Include the line containing "return (P(u+5,v,h)-P(u-5,v,h)).length/10" and all lines before it, repeated exactly from the listing below, without pictures.

— begin —

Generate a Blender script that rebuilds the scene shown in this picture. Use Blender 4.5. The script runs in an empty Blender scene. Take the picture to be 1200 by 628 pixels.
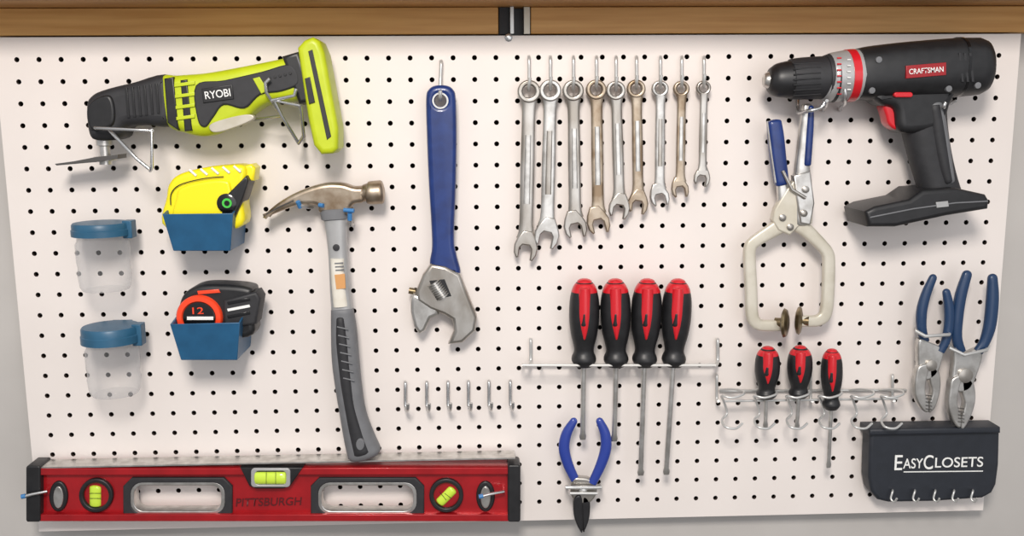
import bpy, math, random
from mathutils import Matrix, Vector
random.seed(4)
Z0=1.45
W,H=1.2192,0.6096
CAM=Vector((-0.0501,-1.1409,0.2149+Z0)); PITCH,YAW,ROLL=0.1641,-0.037,-0.0065; F=1100.0
RM=(Matrix.Rotation(YAW,3,'Z')@Matrix.Rotation(math.pi/2-PITCH,3,'X')@Matrix.Rotation(ROLL,3,'Z'))
sc=bpy.context.scene
col=sc.collection

# photo survey -> point of the wall at stand-off h (metres) in front of the board face
def P(u,v,h=0.0):
    d=RM@Vector(((u-600)/F,(314-v)/F,-1.0))
    t=(-h-CAM.y)/d.y
    return CAM+d*t
def S(u,v,h=0.0):
    return (P(u+5,v,h)-P(u-5,v,h)).length/10

def lin(c):
    c=c/255.0
    return c/12.92 if c<=0.04045 else ((c+0.055)/1.055)**2.4
def mat(name,rgb,rough=0.5,metal=0.0,var=0.0,vscale=60.0,rgb2=None,coat=0.0,bump=0.0,stretch=None):
    m=bpy.data.materials.new(name); m.use_nodes=True
    nt=m.node_tree; b=nt.nodes['Principled BSDF']
    c=[lin(x) for x in rgb]+[1]
    b.inputs['Base Color'].default_value=c
    b.inputs['Roughness'].default_value=rough
    b.inputs['Metallic'].default_value=metal
    b.inputs['Coat Weight'].default_value=coat
    if rgb2 or var or bump:
        tc=nt.nodes.new('ShaderNodeTexCoord'); mp=nt.nodes.new('ShaderNodeMapping')
        if stretch: mp.inputs['Scale'].default_value=stretch
        n=nt.nodes.new('ShaderNodeTexNoise'); n.inputs['Scale'].default_value=vscale; n.inputs['Detail'].default_value=5
        nt.links.new(tc.outputs['Object'],mp.inputs['Vector']); nt.links.new(mp.outputs['Vector'],n.inputs['Vector'])
        if rgb2 or var:
            r=nt.nodes.new('ShaderNodeValToRGB')
            c2=[lin(x) for x in rgb2]+[1] if rgb2 else [min(1,x*(1-var)) for x in c[:3]]+[1]
            r.color_ramp.elements[0].color=c2; r.color_ramp.elements[0].position=0.36
            r.color_ramp.elements[1].color=c; r.color_ramp.elements[1].position=0.64
            nt.links.new(n.outputs['Fac'],r.inputs['Fac']); nt.links.new(r.outputs['Color'],b.inputs['Base Color'])
        if bump:
            bp=nt.nodes.new('ShaderNodeBump'); bp.inputs['Strength'].default_value=bump; bp.inputs['Distance'].default_value=0.001
            nt.links.new(n.outputs['Fac'],bp.inputs['Height']); nt.links.new(bp.outputs['Normal'],b.inputs['Normal'])
    return m
M={}
M['board']=mat('board_paint',(230,222,217),0.45,0,0,7,(225,217,212))
M['wall']=mat('wall_paint',(190,186,182),0.7,0,0,6,(182,178,174),bump=0.1)
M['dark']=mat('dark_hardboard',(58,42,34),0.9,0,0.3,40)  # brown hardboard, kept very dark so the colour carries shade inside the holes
M['pine']=mat('pine_wood',(222,172,104),0.5,0,0,9,(204,150,82),stretch=(0.6,3,14))
M['pine2']=mat('shelf_wood',(190,140,84),0.6,0,0,9,(164,116,64),stretch=(0.6,3,14))  # browner than the ledgers: shade of the shelf underside put into the colour
M['floor']=mat('floor_concrete',(120,118,114),0.8,0,0.2,8)
M['steel']=mat('tool_steel',(192,188,182),0.3,0.88,0,45,(160,153,144),stretch=(1,1,0.5))
M['steel2']=mat('brushed_steel',(212,210,206),0.32,0.88,0,70,(182,179,174))
M['rust']=mat('aged_steel',(188,174,156),0.36,0.88,0,45,(142,122,100))
M['wire']=mat('zinc_wire',(200,200,200),0.25,0.85)
M['wirew']=mat('white_wire',(200,200,198),0.3,0.5)
M['rail']=mat('pale_rail',(216,214,210),0.4,0.2)
M['bluetip']=mat('blue_vinyl_tip',(60,120,175),0.4)
M['blk']=mat('black_plastic',(25,25,27),0.42,0,0,90,(32,32,34))
M['blk2']=mat('black_rubber',(42,42,45),0.6,0,0.2,120)
M['blkg']=mat('gloss_black',(16,16,18),0.2,0,coat=0.3)
M['gry']=mat('grey_rubber',(112,113,116),0.55,0,0.12,80)
M['grylt']=mat('light_grey_fibre',(176,176,176),0.35,0.3,0.1,60)
M['red']=mat('red_plastic',(200,24,36),0.32,0,coat=0.3)
M['redl']=mat('red_anodised',(178,24,32),0.3,0.3,0,30,(158,18,26),coat=0.4)
M['reddk']=mat('dark_red_print',(84,12,18),0.5)
M['redn']=mat('nameplate_red',(150,22,30),0.4)
M['lime']=mat('lime_plastic',(190,204,34),0.4,0,0,40,(180,194,26))
M['vial']=mat('vial_fluid',(200,228,70),0.15,0,coat=0.5)
M['blu']=mat('navy_vinyl',(24,52,116),0.35,0,0,60,(18,42,100),coat=0.2)
M['blu2']=mat('blue_vinyl',(38,60,145),0.35,0,coat=0.2)
M['blu3']=mat('teal_navy_vinyl',(24,54,90),0.4,0,coat=0.2)
M['bin']=mat('blue_bin_plastic',(34,88,126),0.4,0,0,50,(30,80,116))
M['lid']=mat('lid_blue_plastic',(44,92,122),0.4,0,0,50,(38,84,112))
M['yel']=mat('yellow_plastic',(242,226,24),0.35,0,coat=0.2)
M['org']=mat('orange_red_plastic',(240,70,34),0.35,0,coat=0.2)
M['wht']=mat('white_print',(235,235,232),0.5)
M['cream']=mat('cream_enamel',(206,200,186),0.35,0.25,0,40,(192,185,168))
M['brass']=mat('aged_brass',(150,134,104),0.35,0.85,0,90,(100,86,64))
M['label']=mat('paper_label',(222,218,208),0.6,0,0,50,(212,206,192))
M['ochre']=mat('label_ochre',(206,150,92),0.6)
M['sign']=mat('charcoal_plastic',(36,40,48),0.5,0,0.15,90)
M['glow']=mat('green_print',(70,190,70),0.4)  # plain green print, gives off no light
M['tooth']=mat('jaw_shadow_steel',(96,94,92),0.5,0.7)  # dark grey steel of the blade; painted shade in jaw grooves and claw slot
def clear(name,rgb,lo,hi,rough):
    m=bpy.data.materials.new(name); m.use_nodes=True; nt=m.node_tree
    b=nt.nodes['Principled BSDF']; b.inputs['Base Color'].default_value=[lin(x) for x in rgb]+[1]; b.inputs['Roughness'].default_value=rough
    t=nt.nodes.new('ShaderNodeBsdfTransparent'); t.inputs['Color'].default_value=(0.98,0.98,0.98,1)
    fr=nt.nodes.new('ShaderNodeLayerWeight'); fr.inputs['Blend'].default_value=0.25
    mr=nt.nodes.new('ShaderNodeMapRange'); mr.inputs['To Min'].default_value=lo; mr.inputs['To Max'].default_value=hi
    nt.links.new(fr.outputs['Facing'],mr.inputs['Value'])
    mx=nt.nodes.new('ShaderNodeMixShader'); nt.links.new(mr.outputs['Result'],mx.inputs['Fac'])
    nt.links.new(t.outputs[0],mx.inputs[1]); nt.links.new(b.outputs[0],mx.inputs[2])
    nt.links.new(mx.outputs[0],nt.nodes['Material Output'].inputs['Surface'])
    return m
M['clear']=clear('clear_plastic',(216,215,216),0.06,0.75,0.08)

def E(name,u,v,h=0.01):
    e=bpy.data.objects.new(name,None); e.empty_display_size=0.02; e.location=P(u,v,h); col.objects.link(e); return e
def add(name,me,parent,m,ang=35):
    for p in me.polygons: p.use_smooth=True
    if ang is not None: me.set_sharp_from_angle(angle=math.radians(ang))
    me.materials.clear(); me.materials.append(M[m] if isinstance(m,str) else m)
    o=bpy.data.objects.new(name,me); col.objects.link(o)
    if parent:
        o.parent=parent; o.matrix_parent_inverse=Matrix.Translation(-Vector(parent.location))
    return o
def tomesh(cu,mw):
    o=bpy.data.objects.new('tmp',cu); col.objects.link(o)
    dg=bpy.context.evaluated_depsgraph_get()
    me=bpy.data.meshes.new_from_object(o.evaluated_get(dg))
    me.transform(mw)
    bpy.data.objects.remove(o); return me
def cr(pts,closed=True,n=5):
    out=[];L=len(pts)
    rng=range(L) if closed else range(L-1)
    for i in rng:
        g=lambda k:(pts[k%L] if closed else pts[min(max(k,0),L-1)])
        p0,p1,p2,p3=g(i-1),g(i),g(i+1),g(i+2)
        for k in range(n):
            t=k/n
            out.append(tuple(0.5*(2*b+(c-a)*t+(2*a-5*b+4*c-d)*t*t+(-a+3*b-3*c+d)*t**3) for a,b,c,d in zip(p0,p1,p2,p3)))
    if not closed: out.append(tuple(pts[-1]))
    return out
def circ(u,v,r,n=28,ry=None):
    ry=ry or r
    return [(u+r*math.cos(2*math.pi*k/n),v+ry*math.sin(2*math.pi*k/n)) for k in range(n)]
def rrect(x0,y0,x1,y1,r,n=5):
    o=[]
    for cx,cy,a in ((x1-r,y0+r,-90),(x1-r,y1-r,0),(x0+r,y1-r,90),(x0+r,y0+r,180)):
        for k in range(n+1):
            t=math.radians(a+90*k/n); o.append((cx+r*math.cos(t),cy+r*math.sin(t)))
    return o
def plate(par,name,outer,h0,h1,m,holes=(),bev=0.001,sm=False,ang=40,br=2):
    cu=bpy.data.curves.new(name,'CURVE'); cu.dimensions='2D'; cu.fill_mode='BOTH'
    bev=min(bev,(h1-h0)/2*0.98)
    cu.bevel_depth=bev; cu.offset=-bev; cu.extrude=(h1-h0)/2-bev; cu.bevel_resolution=br
    for i,l in enumerate([outer]+list(holes)):
        if sm and i==0: l=cr(l)
        s=cu.splines.new('POLY'); s.points.add(len(l)-1); s.use_cyclic_u=True
        for k,(u,v) in enumerate(l):
            p=P(u,v,h1); s.points[k].co=(p.x,p.z,0,1)
    mw=Matrix.Translation((0,-(h0+h1)/2,0))@Matrix.Rotation(math.pi/2,4,'X')
    return add(name,tomesh(cu,mw),par,m,ang)
def wire(par,name,pts,r,m='wire',sm=False):
    if sm: pts=cr(pts,False,6)
    cu=bpy.data.curves.new(name,'CURVE'); cu.dimensions='3D'; cu.bevel_depth=r; cu.bevel_resolution=3; cu.use_fill_caps=True
    s=cu.splines.new('POLY'); s.points.add(len(pts)-1)
    for k,(u,v,h) in enumerate(pts):
        p=P(u,v,max(h,r)); s.points[k].co=(p.x,p.y,p.z,1)
    return add(name,tomesh(cu,Matrix()),par,m,60)
def loft(par,name,st,m,ex=2.0,n=28,sub=4,dome=(0,0),ang=50):
    # st: (u,v,width_px,h_center,thickness_m)
    s=cr(st,False,sub) if sub>1 else list(st)
    pts=[P(a[0],a[1],a[3]) for a in s]
    rings=[]
    def ring(c,nv,hw,ht):
        r=[]
        for k in range(n):
            t=2*math.pi*k/n; ct,stt=math.cos(t),math.sin(t)
            x=math.copysign(abs(ct)**(2/ex),ct)*hw; y=math.copysign(abs(stt)**(2/ex),stt)*ht
            r.append(c+nv*x+Vector((0,1,0))*y)
        return r
    N=len(s)
    for i in range(N):
        t=(pts[min(i+1,N-1)]-pts[max(i-1,0)]); t.y=0; t.normalize()
        nv=Vector((t.z,0,-t.x)); w=s[i][2]*S(s[i][0],s[i][1],s[i][3])/2; th=s[i][4]/2
        if i==0 and dome[0]:
            d=dome[0]*S(s[0][0],s[0][1],s[0][3])
            for a in (86,65,45,25): 
                q=math.radians(a); rings.append(ring(pts[0]-t*d*math.sin(q),nv,w*math.cos(q),th*math.cos(q)))
        rings.append(ring(pts[i],nv,w,th))
        if i==N-1 and dome[1]:
            d=dome[1]*S(s[0][0],s[0][1],s[0][3])
            for a in (25,45,65,86):
                q=math.radians(a); rings.append(ring(pts[i]+t*d*math.sin(q),nv,w*math.cos(q),th*math.cos(q)))
    vs=[v for r in rings for v in r]; fs=[]
    for i in range(len(rings)-1):
        for k in range(n):
            a=i*n+k;b=i*n+(k+1)%n
            fs.append((a,b,b+n,a+n))
    fs.append(tuple(range(n))[::-1]); L=(len(rings)-1)*n; fs.append(tuple(range(L,L+n)))
    me=bpy.data.meshes.new(name); me.from_pydata(vs,[],fs)
    import bmesh
    bm=bmesh.new(); bm.from_mesh(me); bmesh.ops.recalc_face_normals(bm,faces=bm.faces); bm.to_mesh(me); bm.free()
    return add(name,me,par,m,ang)
def lathe(par,name,c,axis,prof,m,n=40,ang=40,caps=True):
    axis=Vector(axis).normalized(); a=axis.orthogonal().normalized(); b=axis.cross(a)
    vs=[];fs=[]
    for r,z in prof:
        for k in range(n):
            t=2*math.pi*k/n; vs.append(c+axis*z+a*(r*math.cos(t))+b*(r*math.sin(t)))
    for i in range(len(prof)-1):
        for k in range(n):
            p=i*n+k;q=i*n+(k+1)%n; fs.append((p,q,q+n,p+n))
    if caps:
        fs.append(tuple(range(n))[::-1]); L=(len(prof)-1)*n; fs.append(tuple(range(L,L+n)))
    me=bpy.data.meshes.new(name); me.from_pydata(vs,[],fs)
    import bmesh
    bm=bmesh.new(); bm.from_mesh(me); bmesh.ops.recalc_face_normals(bm,faces=bm.faces); bm.to_mesh(me); bm.free()
    return add(name,me,par,m,ang)
def text(par,name,s,u,v,h,wpx,hpx,m,ang=0,shear=0,off=0.004):
    cu=bpy.data.curves.new(name,'FONT'); cu.body=s; cu.align_x='CENTER'; cu.align_y='CENTER'; cu.extrude=0.01; cu.shear=shear; cu.offset=off
    me=tomesh(cu,Matrix())
    xs=[q.co.x for q in me.vertices]; ys=[q.co.y for q in me.vertices]
    k=S(u,v,h); sx=wpx*k/(max(xs)-min(xs)); sy=hpx*k/(max(ys)-min(ys))
    me.transform(Matrix.Translation((-(max(xs)+min(xs))/2,-(max(ys)+min(ys))/2,0)))
    me.transform(Matrix.Diagonal((sx,sy,0.03,1)))
    me.transform(Matrix.Translation(P(u,v,h))@Matrix.Rotation(math.pi/2,4,'X')@Matrix.Rotation(math.radians(ang),4,'Z'))
    return add(name,me,par,m,None)
def boxw(name,x0,x1,y0,y1,z0,z1,m,par=None,bev=0):
    vs=[(x,y,z) for x in(x0,x1) for y in(y0,y1) for z in(z0,z1)]
    fs=[(0,1,3,2),(4,6,7,5),(0,4,5,1),(2,3,7,6),(0,2,6,4),(1,5,7,3)]
    me=bpy.data.meshes.new(name); me.from_pydata(vs,[],fs)
    o=add(name,me,par,m,30)
    if bev:
        b=o.modifiers.new('b','BEVEL'); b.width=bev; b.segments=2
    return o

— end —

TASK RESPONSE —
Generate a Blender script that rebuilds the scene shown in this picture. Use Blender 4.5. The script runs in an empty Blender scene. Take the picture to be 1200 by 628 pixels.
import bpy, math, random
from mathutils import Matrix, Vector
random.seed(4)
Z0=1.45
W,H=1.2192,0.6096
CAM=Vector((-0.0501,-1.1409,0.2149+Z0)); PITCH,YAW,ROLL=0.1641,-0.037,-0.0065; F=1100.0
RM=(Matrix.Rotation(YAW,3,'Z')@Matrix.Rotation(math.pi/2-PITCH,3,'X')@Matrix.Rotation(ROLL,3,'Z'))
sc=bpy.context.scene
col=sc.collection

# photo survey -> point of the wall at stand-off h (metres) in front of the board face
def P(u,v,h=0.0):
    d=RM@Vector(((u-600)/F,(314-v)/F,-1.0))
    t=(-h-CAM.y)/d.y
    return CAM+d*t
def S(u,v,h=0.0):
    return (P(u+5,v,h)-P(u-5,v,h)).length/10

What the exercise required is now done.